Heute wurde entschieden, dass Lewis Holtby nicht mehr bei den Profis eingesetzt und bis zum Ende der Saison bei der U21 trainieren wird. Wie ist es zu dieser Entscheidung gekommen?

Becker: Lewis hat dem Trainer vor der Abfahrt nach Berlin am Tag vor unserem wichtigen Auswärtsspiel gegen Union gesagt, dass er nicht mitfahren möchte. Dies war seine Reaktion darauf, dass er im Abschlusstraining nicht in der Startelf trainiert hatte. Dies hat er auch vor der Mannschaft ausgesprochen. Später hat er seine Meinung dann revidiert und gesagt, er habe einen Fehler gemacht. Aber nachdem das die gesamte Mannschaft schon mitbekommen hatte, war unser Glaube daran, dass er mit voller Überzeugung und vollem Herzen bis zum Ende bei unseren Zielen dabei ist, verloren gegangen. Mit dieser Einstellung werden wir unsere Ziele in den nächsten Spielen nicht erreichen und haben deshalb die Konsequenzen gezogen. Dieses Verhalten ist nicht zu tolerieren.

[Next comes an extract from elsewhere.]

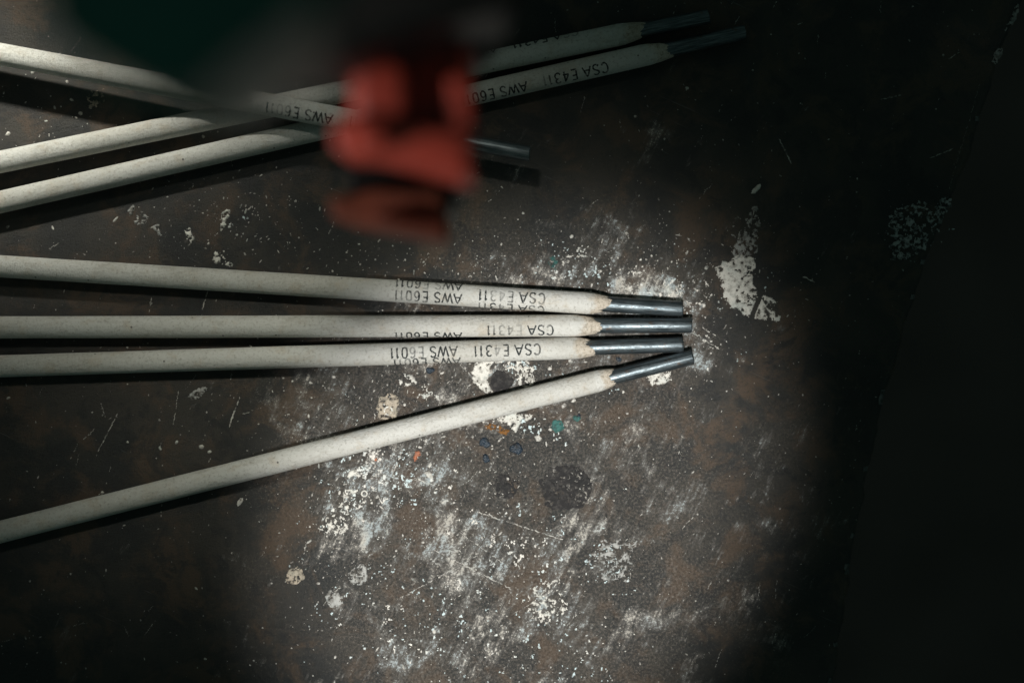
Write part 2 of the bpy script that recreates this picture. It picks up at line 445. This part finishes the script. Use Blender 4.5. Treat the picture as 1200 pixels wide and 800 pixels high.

Sie haben den Vorfall gestern nach dem Spiel thematisiert. Warum haben Sie diesen Zeitpunkt gewählt?

Eines möchte ich betonen: Die Situation um Lewis Holtby hat nichts mit der Leistung und dem Spiel der Mannschaft gegen Union Berlin zu tun und soll auch nicht als Ausrede dafür dienen. Für uns war klar, dass wir vor dem Spiel Ruhe haben wollten, haben es bewusst nicht kommuniziert und alles dafür getan, dass dieses Thema in der Öffentlichkeit nicht stattfindet. Nach dem Spiel bin ich konkret auf die erfahrenen Spieler und explizit auf die Nichtnominierung von Lewis Holtby angesprochen worden. Aus diesem Grund haben wir es dann erklärt.

Sie haben auch gesagt, dass man jetzt genau sehen müsse, auf welche Profis man sich noch verlassen könne. Was erwarten Sie für die letzten drei Spiele von den Spielern?

Wir erwarten Leute auf dem Platz und im Kader, die bis zum Ende alles für den Verein geben, alles andere unterordnen und persönliche Interessen hinten anstellen. Wir haben mit den beiden Heimspielen und dem Duell gegen Paderborn immer noch einige Möglichkeiten in der eigenen Hand. Jeder ist verpflichtet, egal ob jung oder alt, mit letzter Leidenschaft diese Aufgaben anzugehen.